— start Excerpted data —

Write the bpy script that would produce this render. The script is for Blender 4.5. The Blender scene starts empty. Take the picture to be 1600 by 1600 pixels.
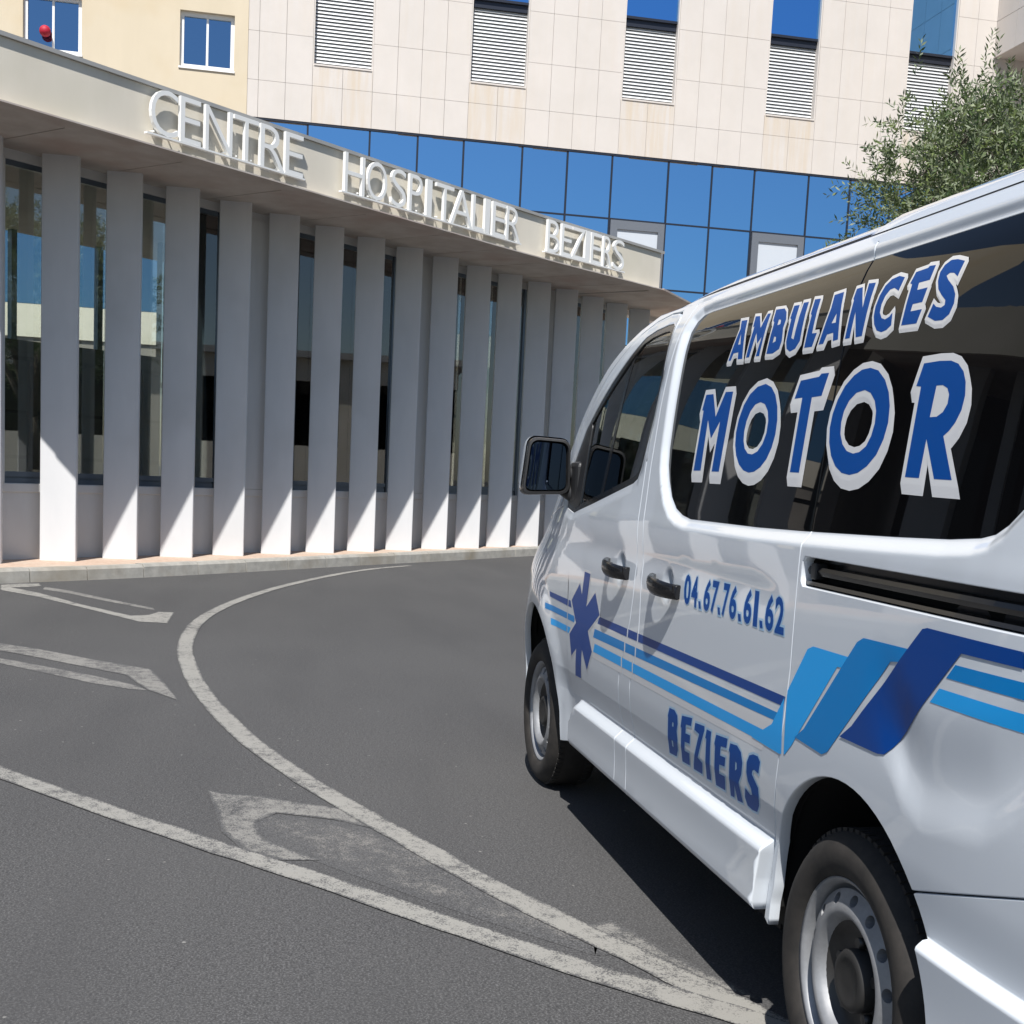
import bpy, bmesh, math, random, json
from mathutils import Vector, Matrix, noise
from mathutils.geometry import tessellate_polygon
random.seed(7)
S = bpy.context.scene
COL = S.collection
R = math.radians
PI = math.pi

# ------------------------------------------------------------------ camera, sky, sun, exposure
YAW, PITCH, ROLL = -0.204, -0.11823, 0.04972
def cam_axes():
    f = Vector((math.cos(PITCH)*math.cos(YAW), math.cos(PITCH)*math.sin(YAW), math.sin(PITCH)))
    r = Vector((math.sin(YAW), -math.cos(YAW), 0)); u = r.cross(f)
    c, s = math.cos(ROLL), math.sin(ROLL)
    return c*r + s*u, -s*r + c*u, f
cr, cu, cf = cam_axes()
cd = bpy.data.cameras.new('camera'); cam = bpy.data.objects.new('camera', cd); COL.objects.link(cam)
cam.matrix_world = Matrix(((cr.x, cu.x, -cf.x, -2.478), (cr.y, cu.y, -cf.y, 1.248), (cr.z, cu.z, -cf.z, 1.394), (0, 0, 0, 1)))
cd.sensor_width = 36; cd.lens = 45.0; cd.shift_y = 176/1600; cd.clip_start = .05; cd.clip_end = 600
S.camera = cam
SUNV = Vector((-.686, .22, 1)).normalized()
W = bpy.data.worlds.new('World'); S.world = W; W.use_nodes = True
wn = W.node_tree; bg = wn.nodes['Background']
sk = wn.nodes.new('ShaderNodeTexSky'); sk.sky_type = 'NISHITA'; sk.sun_disc = False
sk.sun_elevation = math.asin(SUNV.z); sk.sun_rotation = math.atan2(SUNV.x, SUNV.y)
sk.air_density = 1.0; sk.dust_density = .6; sk.ozone_density = 3.2
wn.links.new(sk.outputs[0], bg.inputs[0]); bg.inputs[1].default_value = .073
sl = bpy.data.lights.new('sun', 'SUN'); sl.energy = 4.9; sl.angle = R(.5); sl.color = (1, .972, .93)
sun = bpy.data.objects.new('sun', sl); COL.objects.link(sun)
sun.rotation_euler = SUNV.to_track_quat('Z', 'Y').to_euler(); sun.location = (0, 0, 30)
S.view_settings.view_transform = 'Standard'; S.view_settings.look = 'None'
S.view_settings.exposure = 0.42; S.view_settings.gamma = 1
S.render.engine = 'CYCLES'
S.cycles.max_bounces = 8; S.cycles.transparent_max_bounces = 12; S.cycles.use_denoising = True
S.cycles.sample_clamp_indirect = 6
S.render.resolution_x = S.render.resolution_y = 1024

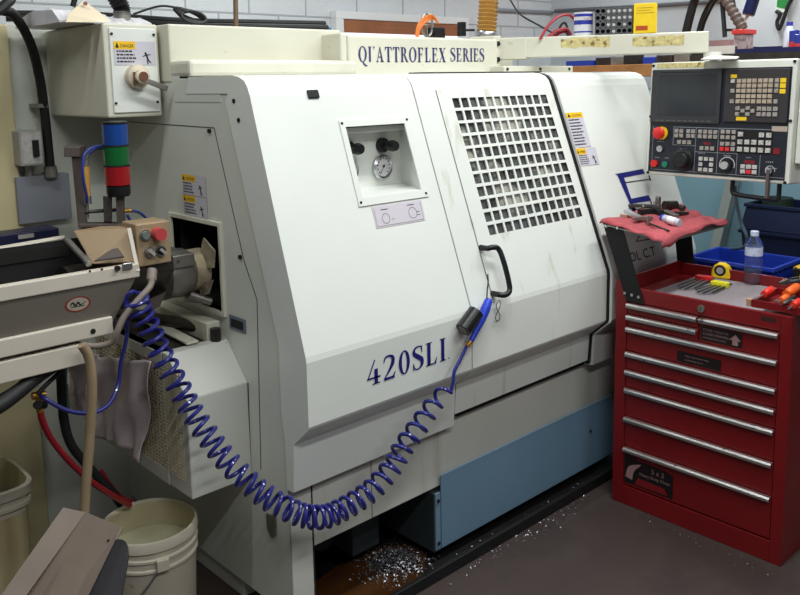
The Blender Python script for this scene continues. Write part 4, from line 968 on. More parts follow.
# ------------------------------------------------------------------ tool chest
CX0, CX1, CY0, CY1, CZ = 2.716, 3.187, 1.060, 1.720, .872
ch = thing('tool_chest', 'red steel tool chest with long silver drawer pulls', 'tool chest', (2.95, 1.39, 0))
b = MB()
b.box((CX0+.012, CY0+.004, .02), (CX1, CY1-.004, .838))
b.box((CX0, CY0, .0), (CX0+.02, CY0+.040, CZ)).box((CX0, CY1-.048, 0), (CX0+.02, CY1, CZ+.02)).box((CX0, CY0+.04, 0), (CX0+.02, CY1-.048, .078)).box((CX0, CY0+.04, .818), (CX0+.014, CY1-.048, CZ))
b.box((CX0+.014, CY0, .838), (CX1, CY0+.010, CZ+.006)).box((CX0+.014, CY1-.010, .838), (CX1, CY1, CZ+.02)).box((CX1-.010, CY0+.01, .838), (CX1, CY1-.01, CZ+.014))
b.box((CX0+.02, CY0, 0), (CX1, CY0+.004, .84)).box((CX0+.02, CY1-.004, 0), (CX1, CY1, .84))
body = b.build('chest_body', red_paint, ch, bevel=.003)
MB().box((CX0+.05, CY0+.014, .8385), (CX1-.014, CY1-.10, .845)).build('top_mat', mat_grey, ch)
lk = MB().cyl((CX0+.001, 1.375, .843), (CX0-.006, 1.375, .843), .013, 20).build('chest_lock', worn_steel, ch, smooth=True)
MB().box((CX0-.0066, 1.374, .836), (CX0-.0058, 1.376, .850)).build('keyhole', blackm, lk)
DY0, DY1 = CY0+.042, CY1-.050; YM = 1.383
rows_ = [(.770, .812, YM+.003, DY1), (.722, .766, YM+.003, DY1), (.722, .812, DY0, YM-.003), (.626, .719, DY0, DY1), (.554, .622, DY0, DY1), (.482, .550, DY0, DY1), (.366, .478, DY0, DY1), (.244, .362, DY0, DY1), (.084, .240, DY0, DY1)]
drs = []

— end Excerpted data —

Set task: Your task is to restate word for word the lines from the top of the data to the line containing "S.render.resolution_x = S.render.resolution_y", both ends included, with every picture left out.

Solution below:
Write the bpy script that would produce this render. The script is for Blender 4.5. The Blender scene starts empty. Take the picture to be 1600 by 1600 pixels.
import bpy, bmesh, math, random, json
from mathutils import Vector, Matrix, noise
from mathutils.geometry import tessellate_polygon
random.seed(7)
S = bpy.context.scene
COL = S.collection
R = math.radians
PI = math.pi

# ------------------------------------------------------------------ camera, sky, sun, exposure
YAW, PITCH, ROLL = -0.204, -0.11823, 0.04972
def cam_axes():
    f = Vector((math.cos(PITCH)*math.cos(YAW), math.cos(PITCH)*math.sin(YAW), math.sin(PITCH)))
    r = Vector((math.sin(YAW), -math.cos(YAW), 0)); u = r.cross(f)
    c, s = math.cos(ROLL), math.sin(ROLL)
    return c*r + s*u, -s*r + c*u, f
cr, cu, cf = cam_axes()
cd = bpy.data.cameras.new('camera'); cam = bpy.data.objects.new('camera', cd); COL.objects.link(cam)
cam.matrix_world = Matrix(((cr.x, cu.x, -cf.x, -2.478), (cr.y, cu.y, -cf.y, 1.248), (cr.z, cu.z, -cf.z, 1.394), (0, 0, 0, 1)))
cd.sensor_width = 36; cd.lens = 45.0; cd.shift_y = 176/1600; cd.clip_start = .05; cd.clip_end = 600
S.camera = cam
SUNV = Vector((-.686, .22, 1)).normalized()
W = bpy.data.worlds.new('World'); S.world = W; W.use_nodes = True
wn = W.node_tree; bg = wn.nodes['Background']
sk = wn.nodes.new('ShaderNodeTexSky'); sk.sky_type = 'NISHITA'; sk.sun_disc = False
sk.sun_elevation = math.asin(SUNV.z); sk.sun_rotation = math.atan2(SUNV.x, SUNV.y)
sk.air_density = 1.0; sk.dust_density = .6; sk.ozone_density = 3.2
wn.links.new(sk.outputs[0], bg.inputs[0]); bg.inputs[1].default_value = .073
sl = bpy.data.lights.new('sun', 'SUN'); sl.energy = 4.9; sl.angle = R(.5); sl.color = (1, .972, .93)
sun = bpy.data.objects.new('sun', sl); COL.objects.link(sun)
sun.rotation_euler = SUNV.to_track_quat('Z', 'Y').to_euler(); sun.location = (0, 0, 30)
S.view_settings.view_transform = 'Standard'; S.view_settings.look = 'None'
S.view_settings.exposure = 0.42; S.view_settings.gamma = 1
S.render.engine = 'CYCLES'
S.cycles.max_bounces = 8; S.cycles.transparent_max_bounces = 12; S.cycles.use_denoising = True
S.cycles.sample_clamp_indirect = 6
S.render.resolution_x = S.render.resolution_y = 1024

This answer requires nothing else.